Biggest Disappointment 
I wasn't mad with anticipation for Christopher Nolan's The Dark Knight Rises (hell, I even wrote a blog post about it), but I was expecting something more than this. I knew the most probable outcome was that we weren't going to get something as good as The Dark Knight, but this? Not only did the movie fail to meet the expectations, it was actually a pretty terrible movie. The screenplay for this movie is without a doubt one of the worst screenplays of the year. With a ridiculously complicated plot, nonsensical plot developments and the whole ridiculous Marion Cotillard ark that doesn't any purpose whatsoever; this movie made me angry. And one more thing, (SPOILERS) could we stop making movies where someone survives an h-bomb explosion?

Film That Is Probably Better Than I Made It Looked in My Review 
For the most part, Ava DuVernay's Middle of Nowhere has pretty much been praised by critics all around. It didn't have the same effect on me, although I must say it could be that I didn't watch it under ideal circumstances. An early morning screening is hardly ideal for such a slow-paced movie (especially for someone who is not a morning person). Struggling to not fall asleep while watching the movie was only made worse by the fact that I received some terrible news right after the movie ended. These kind of things shouldn't interfere my critical reaction to films, but hey, we're all human, are we not? 

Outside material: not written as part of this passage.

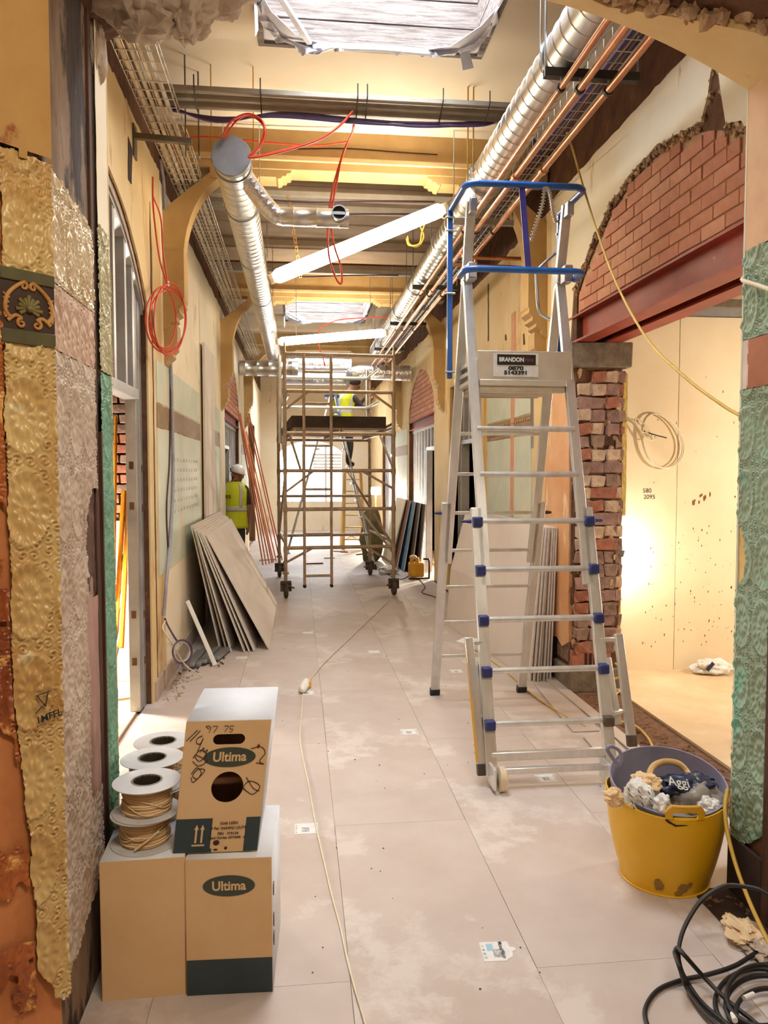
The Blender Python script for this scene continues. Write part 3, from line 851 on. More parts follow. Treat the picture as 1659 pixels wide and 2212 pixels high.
# ---- front room behind the camera
fr = sroot('wall_front_room', (0, -4, 0))
MB().box(-3.4, -3.2, -4.2, 1.85, 0, 3.9).build('side_panel', MT['cream'], fr)
MB().box(3.6, 3.8, -4.2, 2.75, 0, 3.9).build('side_panel', MT['cream'], fr)
MB().box(-3.4, 3.8, -4.2, -4, 0, 3.9).build('back_panel', MT['cream'], fr)
struct(MB().box(-3.4, 3.8, -4.2, 2.75, 3.9, 4.0).build('ceiling_front_room', MT['ceil']))
rl = thing('tube_light', 'added fill lamp, unseen, on the ceiling of the near room', 'lamp', (.6, .3, 3.3))  # fill lamp added behind the camera to brighten the near jamb and cartons
rl2 = bpy.data.lights.new('near_room_fill_light', 'AREA'); rl2.shape = 'RECTANGLE'; rl2.size = 1.5; rl2.size_y = .08; rl2.energy = 26; rl2.color = (1, .88, .72)
rlo = bpy.data.objects.new('near_room_fill_light', rl2); col.objects.link(rlo); rlo.location = (.6, .3, 3.42)
MB().cyl((-.15, .3, 3.5), (1.35, .3, 3.5), .03, n=12).build('tube', MT['tube'], rl)
MB().box(-.2, 1.4, .25, .35, 3.54, 3.9).build('batten', MT['white'], rl)

# ---- arch wall we look through
XJ, XK = -.63, 1.65
wf = sroot('wall_front', (.5, 2.4, 0))
def xy_prism(poly, z0, z1, name, m, parent, smooth=0):
    return MB().prism(poly, lambda a, c, z: V(a, c, z), z0, z1).build(name, m, parent, smooth=smooth)
xy_prism([(-3.3, 1.8), (-.945, 1.8), (XJ - .02, 2.105), (XJ - .02, 2.74), (-1.02, 2.74), (-3.3, 2.74)], 0, 3.05, 'pier', MT['scorched'], wf)
xy_prism([(3.7, 1.8), (1.97, 1.8), (XK + .02, 2.105), (XK + .02, 2.73), (XK + .04, 2.75), (3.7, 2.75)], 0, 3.05, 'pier', MT['brown_wall'], wf)
def arch_z(x): return 3.334 - .23 * (x - .51) ** 2
ax = [XJ - .02 + (XK + .04 - XJ + .02 - .02) * i / 28 for i in range(29)]
poly = [(-3.3, 3.05)] + [(x, max(3.05, arch_z(x) + .03) if 0 < i < 28 else 3.05) for i, x in enumerate(ax)] + [(3.7, 3.05), (3.7, 4.25), (-3.3, 4.25)]
def xz_prism(poly, y0, y1, name, m, parent):
    o = MB().prism(poly, lambda a, c, y: V(a, y, c), y0, y1).build(name, m, parent, smooth=0)
    bm = bmesh.new(); bm.from_mesh(o.data); bmesh.ops.triangulate(bm, faces=[f for f in bm.faces if len(f.verts) > 4]); bm.to_mesh(o.data); bm.free()
    return o
xz_prism(poly, 1.8, 2.74, 'spandrel', MT['brown_wall'], wf)
# plaster lining of the arch soffit, outer (far) ring
def near_edge(x): return 2.49 + .20 * min(1, max(0, (1.6 - x) / .5)) + .03 * nz(x * 7, 1.7) + .012 * nz(x * 27, 4)
ring_o = [(x, arch_z(x)) for x in ax if x > -.12]
ring_i = [(x, arch_z(x) + .05) for x in ax if x > -.12]
b = MB()
n = len(ring_o)
for y_, ragged in ((2.752, 0),):
    vs_ = []
    for i in range(n):
        x, z_ = ring_o[i]
        yn = near_edge(x)
        vs_ += [(x, 2.752, z_), (x, yn, z_ + .0), (x, yn, z_ + .06), (x, 2.752, z_ + .06)]
    fs = []
    for i in range(n - 1):
        for k in range(4):
            fs.append((i * 4 + k, i * 4 + (k + 1) % 4, (i + 1) * 4 + (k + 1) % 4, (i + 1) * 4 + k))
    b.add(vs_, fs)
b.build('soffit_plaster', MT['cream'], wf, smooth=30)
b = MB()
for i in range(n):
    x, z_ = ring_o[i]
    for k in range(7):
        c = V(x + uni(-.05, .05), near_edge(x) + uni(-.03, .01), z_ + uni(.01, .05)); r_ = uni(.01, .03)
        bb = MB().ball(c, r_, 6, 4).jitter(r_ * .35); b.add(bb.v, bb.f)
b.build('soffit_broken_edge', MT['rubble'], wf, smooth=25)['kind'] = 'stuff'
# fallen left haunch: rough grey plaster lump
def lump(c, r, seed, m, name, parent, n=48, amp=.34):
    bb = MB().ball((0, 0, 0), 1, n, n // 2 + 2)
    bb.v = [tuple(V(*c) + V(v[0] * r[0], v[1] * r[1], v[2] * r[2]) * (1 + amp * nz(v[0] * 1.6 + seed, v[1] * 1.6, v[2] * 1.6) + amp * .5 * nz(v[0] * 5, v[1] * 5 + seed, v[2] * 5) + amp * .3 * nz(v[0] * 13, v[1] * 13 + seed, v[2] * 13))) for v in bb.v]
    return bb.build(name, m, parent, smooth=35)
gp = mat('grey_broken_plaster', (186, 170, 150), (160, 138, 116), 6, .9, bump=.5, bscale=18, bdist=.02, c3=(84, 58, 42), c3at=.6, c3scale=5)
lump(at(395, 8, Y=2.6), (.10, .13, .10), 2.2, gp, 'broken_haunch', wf)
lump(at(300, -5, Y=2.58), (.15, .15, .10), 7.2, gp, 'broken_haunch', wf)
lump(at(470, -40, Y=2.62), (.13, .14, .09), 4.2, gp, 'broken_haunch', wf)
lump(at(205, 95, Y=2.66), (.03, .06, .13), 9.2, gp, 'broken_haunch', wf)
lump((-.60, 2.45, 3.22), (.08, .12, .12), 3.3, MT['scorched'], 'broken_haunch', wf)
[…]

Film That Is Probably Worst Than I Made It Looked in My Review
It's not that I liked Cloud Atlas but think it is not a good movie. It's that I actually didn't like Cloud Atlas very much, but wrote a review that -reading back on it- makes it look like a pretty good film. I hope you can cut me some slack and understand that I can make such kind of mistakes on this newborn of a blog. I hope something like this doesn't happen in the future. You don't know how much time I've spent freaking out about having made Cloud Atlas look like a good film when I shouldn't have. So in this case, the title of this category shouldn't read "film that is probably worst.." I'm sure Cloud Atlas is way worse than I made it look in my review.